Lei che conta al suo attivo numerose collaborazioni con Rai 3 e con altre Tv, recentemente si è dedicato alla documentaristica storica producendo con il regista Federico Maraner un cortometraggio relativo al bombardamento su Rovereto, durante la Seconda Guerra Mondiale. Potrebbe raccontarci qualcosa a riguardo?
«Tengo innanzitutto a precisare che non sono uno storico, ma per formazione un giornalista che racconta di storia.
«È vero, da alcuni anni mi sono specializzato nell’indagare personaggi e avvenimenti del passato portando alla luce vicende sconosciute. Anche il bombardamento sul quartiere di S. Ilario, il primo e più grave su Rovereto del secondo conflitto, era fino allo scorso anno un fatto misconosciuto e misterioso.
«Dopo un lungo lavoro di ricerca, rintracciando alcuni superstiti e scavando negli archivi americani ho potuto ricostruire la dinamica dei fatti chiudendo definitivamente il cerchio di quella triste vicenda, dopo ben 74 anni.

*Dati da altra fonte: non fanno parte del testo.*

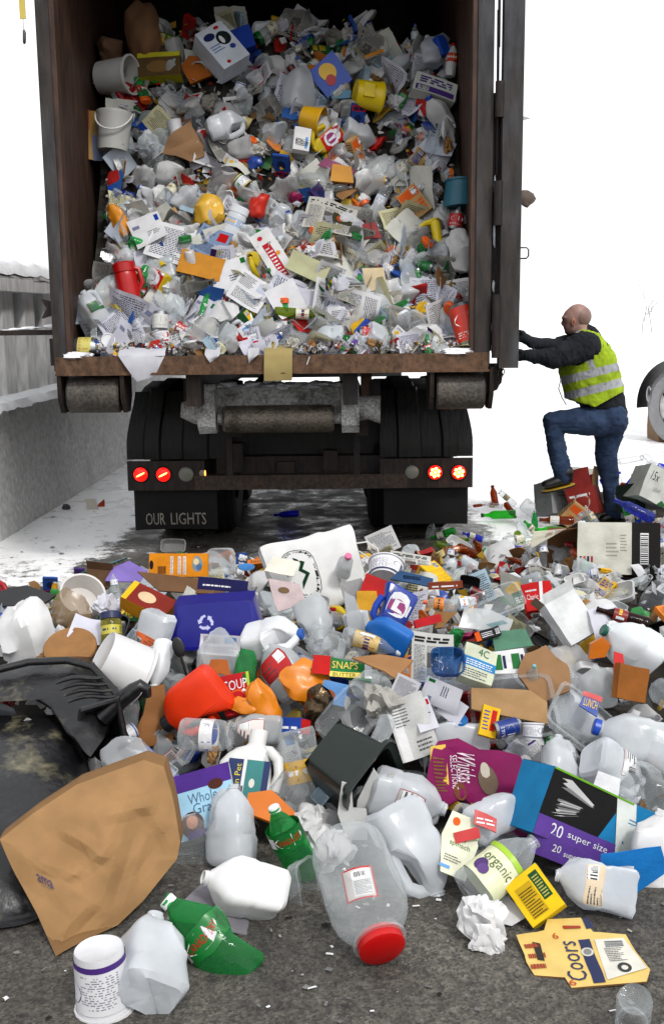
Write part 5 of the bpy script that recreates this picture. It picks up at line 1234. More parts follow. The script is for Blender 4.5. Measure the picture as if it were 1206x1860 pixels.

«Poi grazie all’amico Maraner abbiamo messo tutto in video, (vedi).
A cosa sta lavorando attualmente?
«Beh, continuo nelle mie indagini, ma sto anche progettando, sempre con Federico Maraner, un altro documentario molto più ambizioso del precedente.
«Se lei mi chiede, però, di cosa si tratta, non posso risponderle, trovandoci ancora in quella fase organizzativa che richiede il necessario riserbo.»
Sogni nel cassetto?
«Non è un sogno, a dire la verità, ma semmai la sua conclusione. Da tre anni ho materialmente nel cassetto il manoscritto di un romanzo già concluso.
«È ancora lì semplicemente perché ho avuto la sciagurata idea di mandarlo a un’importante casa editrice italiana, la quale mi ha suggerito di apportare qualche modifica.
«Bene, sembrerà paradossale, ma da allora quel cassetto non l’ho più aperto. Conto, però, di riprendere in mano la bozza del romanzo non appena troverò il tempo. Quando? Ora sinceramente non so dirlo.»